I like how you used metaphors and similes to make the piece more professional!

Gabriel

I really like how you put your head and heart and smoking gun together, your transition from one to another was great, and the writing piece read really well, and had great flow.

Kal

I really like how you wrote you head and heart and smoking gun. I also really liked how you use similes and metaphors.

Chad

While this was a short paragraph I feel that you put all of it together perfectly. During the smoking gun you felt like you were in the classroom again because you described the scene so well. The transition from the smoking gun to the head and heart was quick but well done.

Will Hatten

Your conclusion hit home and it really resembles what we need to follow as humans. This piece of writing was put together well and stuck out to me.

Finn hudson

I liked how you tied your reflection to the story very well because it flowed really well into it. Also your theme was the perfect fit for this story because we weren’t giving fitz no where near enough respect, so he decided to leave us on our own to see how we dealer with it. Also you described how we were taught this lesson very well “ I learned this lesson the hard way, but I got it done, and that’s what matters.”

Willie Belle

I like how you used some sentence building techniques, like at the beginning of your second paragraph, you used essential detail that painted the image into anyone’s mind. I also liked the example you used, and how it happened to us so we can relate to it easier, and so we could imagine it easier. Great essay.

Dereck Then

I really liked how well you described the scene. It was very descriptive and very well written. I liked how your conclusion implies on what everyone should do. This was a great essay.

Mark

I really liked how you described the scene at the beginning of your second paragraph. The detail all fit together well, and the simile with the “raging bull” worked very well with the rest of the scene. The transition between the second paragraph and the conclusion was also quite good.

Sam

I like how you go from a broad them to something as small as the length and make of a table, it adds great description and leaves little to the imagination.
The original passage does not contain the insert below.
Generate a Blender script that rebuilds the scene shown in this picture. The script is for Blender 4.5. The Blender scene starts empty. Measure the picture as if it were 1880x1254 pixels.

I also like your use of a simile, it adds a heightened level of writing that makes you sound like a New York Times bestselling author.

Kevin Yuan

The similes and metaphors make the essay so much more enjoyable to read. The set up and smoking gun are full of detail. I like the part where you say that Fitz didn’t get half the respect he deserved. The transitions between essays are well written, and it makes reading the whole essay a whole lot smoother.

Jack Doherty

I liked this story very much and you did a great job adding descriptions to the story to make it more interesting and more enjoyable to read.

Garrett

I like how you related our classroom o a burning fire.

Drew Callen

The whole story in my mind is a lesson that leads up to the conclusion, and it is very good overall.